Masih ingat anak AL, siswa SDN Gadel 2 yang tahun lalu jadi pusat pemberitaan gara-gara Ibunya melaporkan aksi contek massal di sekolahnya karena instruksi guru. Si anak AL ini bersikeras tidak rela memberikan contekan karena ia yakin jawabannya benar hasil dari upayanya belajar selama ini. Dan itu memang terbukti AL lulus dengan nilai terbaik di sekolahnya. Seorang mantan siswi SMA yang sudah lulus 2 -3 tahun lalu, ketika diwawancarai TV One berbagi cerita tentang pengalamannya menyalin jawaban UN yang didapat dari issu bocoran. Katanya : “Lumayanlah, sangat membantu, tingkat kebenarannya 80%”. Bukankah ini manifestasi dari “gambling”? Ibarat iseng-iseng berhadiah, kalau jawabannya benar ya syukur, kalau salah ya tak apalah, toh ia memang tak bisa menjawab tanpa bantuan bocoran jawaban itu.
Sebaliknya, sejumlah siswi sebuah SMP di Jakarta yang diwawancarai TV tadi pagi, mengaku sangat siap menghadapi UN karena mereka yakin.

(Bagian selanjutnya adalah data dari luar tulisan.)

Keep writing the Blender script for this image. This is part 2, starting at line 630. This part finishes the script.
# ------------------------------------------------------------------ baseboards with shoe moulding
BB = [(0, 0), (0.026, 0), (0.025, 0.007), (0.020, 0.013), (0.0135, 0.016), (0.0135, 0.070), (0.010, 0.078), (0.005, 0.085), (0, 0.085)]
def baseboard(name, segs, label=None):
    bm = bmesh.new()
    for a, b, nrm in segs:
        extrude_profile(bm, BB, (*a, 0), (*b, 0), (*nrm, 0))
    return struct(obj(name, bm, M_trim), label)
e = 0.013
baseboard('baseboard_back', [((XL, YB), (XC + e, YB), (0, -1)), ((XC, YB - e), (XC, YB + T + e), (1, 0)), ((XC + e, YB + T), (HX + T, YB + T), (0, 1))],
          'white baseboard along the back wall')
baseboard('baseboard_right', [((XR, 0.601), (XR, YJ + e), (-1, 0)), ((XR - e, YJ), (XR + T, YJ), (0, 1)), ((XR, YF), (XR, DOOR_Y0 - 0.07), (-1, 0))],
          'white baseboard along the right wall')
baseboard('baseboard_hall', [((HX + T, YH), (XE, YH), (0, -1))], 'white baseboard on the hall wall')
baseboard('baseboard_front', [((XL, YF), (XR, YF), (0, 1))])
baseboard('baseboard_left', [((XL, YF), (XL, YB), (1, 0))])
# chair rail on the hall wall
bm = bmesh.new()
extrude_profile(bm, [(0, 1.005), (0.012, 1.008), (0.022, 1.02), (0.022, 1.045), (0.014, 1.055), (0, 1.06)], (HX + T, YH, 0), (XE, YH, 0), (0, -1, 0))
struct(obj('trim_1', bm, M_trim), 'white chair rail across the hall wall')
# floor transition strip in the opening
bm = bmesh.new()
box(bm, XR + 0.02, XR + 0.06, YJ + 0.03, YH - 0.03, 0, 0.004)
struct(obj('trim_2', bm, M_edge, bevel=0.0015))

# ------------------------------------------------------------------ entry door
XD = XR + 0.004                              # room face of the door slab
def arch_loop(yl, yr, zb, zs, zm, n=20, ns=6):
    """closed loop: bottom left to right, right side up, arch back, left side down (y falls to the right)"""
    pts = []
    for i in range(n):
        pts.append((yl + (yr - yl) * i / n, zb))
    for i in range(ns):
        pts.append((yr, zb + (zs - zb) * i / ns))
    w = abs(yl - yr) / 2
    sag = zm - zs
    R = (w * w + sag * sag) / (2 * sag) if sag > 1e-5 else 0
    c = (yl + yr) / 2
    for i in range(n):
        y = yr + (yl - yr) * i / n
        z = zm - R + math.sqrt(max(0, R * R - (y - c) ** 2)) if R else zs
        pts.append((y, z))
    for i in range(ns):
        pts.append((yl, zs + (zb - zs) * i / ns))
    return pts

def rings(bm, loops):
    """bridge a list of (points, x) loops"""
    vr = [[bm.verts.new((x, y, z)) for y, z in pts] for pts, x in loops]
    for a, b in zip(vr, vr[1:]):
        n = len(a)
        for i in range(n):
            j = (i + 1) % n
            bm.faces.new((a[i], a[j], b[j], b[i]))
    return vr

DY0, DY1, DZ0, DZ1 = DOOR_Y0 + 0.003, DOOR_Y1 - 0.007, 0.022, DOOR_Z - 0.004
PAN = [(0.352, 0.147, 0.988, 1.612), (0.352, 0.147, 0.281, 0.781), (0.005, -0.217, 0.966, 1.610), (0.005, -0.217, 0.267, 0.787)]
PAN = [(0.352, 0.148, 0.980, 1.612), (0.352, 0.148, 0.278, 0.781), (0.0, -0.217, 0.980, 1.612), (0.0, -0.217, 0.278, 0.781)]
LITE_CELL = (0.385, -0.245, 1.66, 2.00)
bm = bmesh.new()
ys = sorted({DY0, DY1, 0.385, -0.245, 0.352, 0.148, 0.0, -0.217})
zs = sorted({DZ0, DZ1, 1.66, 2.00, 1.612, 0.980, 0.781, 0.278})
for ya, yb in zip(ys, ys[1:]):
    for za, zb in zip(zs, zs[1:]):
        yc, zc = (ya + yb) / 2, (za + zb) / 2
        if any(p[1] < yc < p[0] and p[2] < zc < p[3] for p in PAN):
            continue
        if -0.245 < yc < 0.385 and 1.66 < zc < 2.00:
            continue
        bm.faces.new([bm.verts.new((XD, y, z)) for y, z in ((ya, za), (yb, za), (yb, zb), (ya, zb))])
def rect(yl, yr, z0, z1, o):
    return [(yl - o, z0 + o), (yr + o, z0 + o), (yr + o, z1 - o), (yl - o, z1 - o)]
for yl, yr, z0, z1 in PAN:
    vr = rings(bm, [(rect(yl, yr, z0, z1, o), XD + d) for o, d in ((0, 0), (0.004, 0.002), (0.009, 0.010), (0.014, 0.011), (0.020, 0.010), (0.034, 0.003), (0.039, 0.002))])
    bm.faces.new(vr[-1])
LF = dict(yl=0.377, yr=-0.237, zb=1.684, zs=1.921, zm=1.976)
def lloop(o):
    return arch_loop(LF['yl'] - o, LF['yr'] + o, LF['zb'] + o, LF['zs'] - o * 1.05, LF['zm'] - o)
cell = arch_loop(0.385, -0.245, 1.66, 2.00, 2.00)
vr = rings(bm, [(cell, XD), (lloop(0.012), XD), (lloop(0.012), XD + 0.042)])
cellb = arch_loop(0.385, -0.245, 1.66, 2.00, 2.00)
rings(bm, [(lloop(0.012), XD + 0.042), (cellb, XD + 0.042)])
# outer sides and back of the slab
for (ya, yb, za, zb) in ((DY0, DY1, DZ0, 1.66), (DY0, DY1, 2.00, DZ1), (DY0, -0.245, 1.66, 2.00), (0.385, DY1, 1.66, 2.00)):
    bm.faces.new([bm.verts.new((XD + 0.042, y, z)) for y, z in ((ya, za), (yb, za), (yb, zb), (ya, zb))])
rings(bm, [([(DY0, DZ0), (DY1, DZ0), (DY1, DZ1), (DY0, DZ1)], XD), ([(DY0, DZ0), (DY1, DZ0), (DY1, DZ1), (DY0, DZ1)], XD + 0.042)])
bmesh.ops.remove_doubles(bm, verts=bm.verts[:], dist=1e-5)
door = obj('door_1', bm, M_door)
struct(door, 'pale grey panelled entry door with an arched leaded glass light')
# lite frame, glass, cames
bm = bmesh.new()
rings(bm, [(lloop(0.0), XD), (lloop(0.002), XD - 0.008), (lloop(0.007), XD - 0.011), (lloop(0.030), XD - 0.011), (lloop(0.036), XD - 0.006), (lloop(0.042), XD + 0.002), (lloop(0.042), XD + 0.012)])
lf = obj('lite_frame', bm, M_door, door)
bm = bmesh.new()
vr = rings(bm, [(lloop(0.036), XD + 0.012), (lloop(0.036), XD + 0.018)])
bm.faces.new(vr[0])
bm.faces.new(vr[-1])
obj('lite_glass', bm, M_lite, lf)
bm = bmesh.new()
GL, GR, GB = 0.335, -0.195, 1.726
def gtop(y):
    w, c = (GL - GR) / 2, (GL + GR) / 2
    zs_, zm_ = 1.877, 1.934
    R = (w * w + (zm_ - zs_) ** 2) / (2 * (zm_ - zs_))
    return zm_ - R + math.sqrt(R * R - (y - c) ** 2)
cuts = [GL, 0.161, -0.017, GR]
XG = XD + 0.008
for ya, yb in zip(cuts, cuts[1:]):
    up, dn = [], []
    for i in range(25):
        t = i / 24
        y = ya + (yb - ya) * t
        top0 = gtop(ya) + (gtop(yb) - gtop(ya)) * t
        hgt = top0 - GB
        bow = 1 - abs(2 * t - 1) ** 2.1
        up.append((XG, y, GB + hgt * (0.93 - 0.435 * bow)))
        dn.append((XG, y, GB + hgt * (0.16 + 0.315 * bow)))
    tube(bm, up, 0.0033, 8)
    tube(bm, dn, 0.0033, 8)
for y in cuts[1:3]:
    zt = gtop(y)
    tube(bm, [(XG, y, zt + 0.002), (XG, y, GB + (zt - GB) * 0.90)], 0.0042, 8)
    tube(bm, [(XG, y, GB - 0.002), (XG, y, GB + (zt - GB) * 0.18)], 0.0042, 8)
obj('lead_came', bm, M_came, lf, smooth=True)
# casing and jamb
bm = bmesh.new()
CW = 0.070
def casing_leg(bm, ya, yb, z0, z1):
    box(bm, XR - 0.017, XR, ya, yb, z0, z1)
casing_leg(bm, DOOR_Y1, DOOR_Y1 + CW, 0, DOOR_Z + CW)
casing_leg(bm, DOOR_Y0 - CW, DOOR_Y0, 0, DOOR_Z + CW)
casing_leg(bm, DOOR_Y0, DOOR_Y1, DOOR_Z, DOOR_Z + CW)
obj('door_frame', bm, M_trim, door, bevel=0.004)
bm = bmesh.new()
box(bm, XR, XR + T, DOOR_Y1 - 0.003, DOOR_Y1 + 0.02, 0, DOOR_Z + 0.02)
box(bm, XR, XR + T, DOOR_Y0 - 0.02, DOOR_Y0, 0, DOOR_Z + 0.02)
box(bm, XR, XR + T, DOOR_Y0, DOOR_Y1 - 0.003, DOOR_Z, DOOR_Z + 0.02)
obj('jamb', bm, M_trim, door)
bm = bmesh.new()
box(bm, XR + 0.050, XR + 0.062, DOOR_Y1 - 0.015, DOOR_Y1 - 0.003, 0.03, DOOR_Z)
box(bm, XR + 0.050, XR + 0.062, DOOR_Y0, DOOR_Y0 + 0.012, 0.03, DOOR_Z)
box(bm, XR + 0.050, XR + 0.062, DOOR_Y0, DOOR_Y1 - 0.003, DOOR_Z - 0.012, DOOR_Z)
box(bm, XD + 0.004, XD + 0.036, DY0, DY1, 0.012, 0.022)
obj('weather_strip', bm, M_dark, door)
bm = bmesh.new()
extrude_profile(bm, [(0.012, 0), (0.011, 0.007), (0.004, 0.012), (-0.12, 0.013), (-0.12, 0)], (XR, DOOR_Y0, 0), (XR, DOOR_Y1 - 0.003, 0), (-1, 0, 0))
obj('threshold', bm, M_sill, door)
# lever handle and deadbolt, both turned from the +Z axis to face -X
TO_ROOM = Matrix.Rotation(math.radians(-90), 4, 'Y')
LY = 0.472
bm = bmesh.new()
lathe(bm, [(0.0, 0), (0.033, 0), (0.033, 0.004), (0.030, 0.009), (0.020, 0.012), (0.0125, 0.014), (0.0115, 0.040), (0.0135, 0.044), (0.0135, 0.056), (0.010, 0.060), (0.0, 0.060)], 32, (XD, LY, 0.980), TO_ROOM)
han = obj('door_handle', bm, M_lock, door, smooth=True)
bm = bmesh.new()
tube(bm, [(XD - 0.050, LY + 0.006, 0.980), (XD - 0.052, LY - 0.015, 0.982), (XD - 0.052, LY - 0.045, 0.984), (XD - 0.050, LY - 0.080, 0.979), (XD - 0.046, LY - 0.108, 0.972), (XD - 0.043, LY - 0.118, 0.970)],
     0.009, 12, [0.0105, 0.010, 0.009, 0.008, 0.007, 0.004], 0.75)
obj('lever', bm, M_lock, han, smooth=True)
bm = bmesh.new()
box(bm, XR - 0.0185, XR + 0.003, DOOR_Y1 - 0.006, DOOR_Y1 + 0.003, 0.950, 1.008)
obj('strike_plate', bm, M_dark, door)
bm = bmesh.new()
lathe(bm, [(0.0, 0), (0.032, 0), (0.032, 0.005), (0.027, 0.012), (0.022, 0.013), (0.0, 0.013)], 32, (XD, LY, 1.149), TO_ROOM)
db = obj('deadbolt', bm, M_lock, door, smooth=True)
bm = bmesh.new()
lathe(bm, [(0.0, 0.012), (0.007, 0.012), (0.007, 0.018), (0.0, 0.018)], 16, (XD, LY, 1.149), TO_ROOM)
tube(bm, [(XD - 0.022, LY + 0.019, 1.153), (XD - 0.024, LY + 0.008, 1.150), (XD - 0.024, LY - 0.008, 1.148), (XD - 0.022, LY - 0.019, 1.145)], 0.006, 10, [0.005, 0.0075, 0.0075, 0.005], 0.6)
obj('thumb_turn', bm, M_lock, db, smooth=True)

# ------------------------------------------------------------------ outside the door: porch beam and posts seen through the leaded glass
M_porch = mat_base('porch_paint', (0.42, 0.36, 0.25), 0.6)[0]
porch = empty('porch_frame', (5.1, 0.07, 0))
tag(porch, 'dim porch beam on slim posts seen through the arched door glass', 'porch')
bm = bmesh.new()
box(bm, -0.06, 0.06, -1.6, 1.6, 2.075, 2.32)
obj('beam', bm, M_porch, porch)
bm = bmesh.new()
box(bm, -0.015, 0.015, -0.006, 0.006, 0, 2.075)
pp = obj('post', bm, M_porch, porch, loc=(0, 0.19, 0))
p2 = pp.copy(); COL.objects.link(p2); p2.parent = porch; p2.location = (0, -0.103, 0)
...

Kenapa yakin? Sebab katanya mereka sudah mempersiapkan diri secara ekstra selama 3 bulan terakhir. Nah, bukankah yang begini jauh lebih baik? Mengajak siswa benar-benar mempersiapkan diri sebaik-baknya dengan belajar dan berlatih mengerjakan soal, sampai mereka pede siap”tempur”. Perkara aktivitas doa bersama, muhasabah, perenungan, istighosah atau apapun namanya, lakukan saja 2 -3 bulan sebelum UN. Agar masih tersisa waktu untuk mengajak siswa berbenah, melakukan improvement dari dalam diri mereka sendiri. Karena hanya kesiapan diri mereka-lah yang akan membuat mereka tenang dan percaya diri dalam menghadapi UN.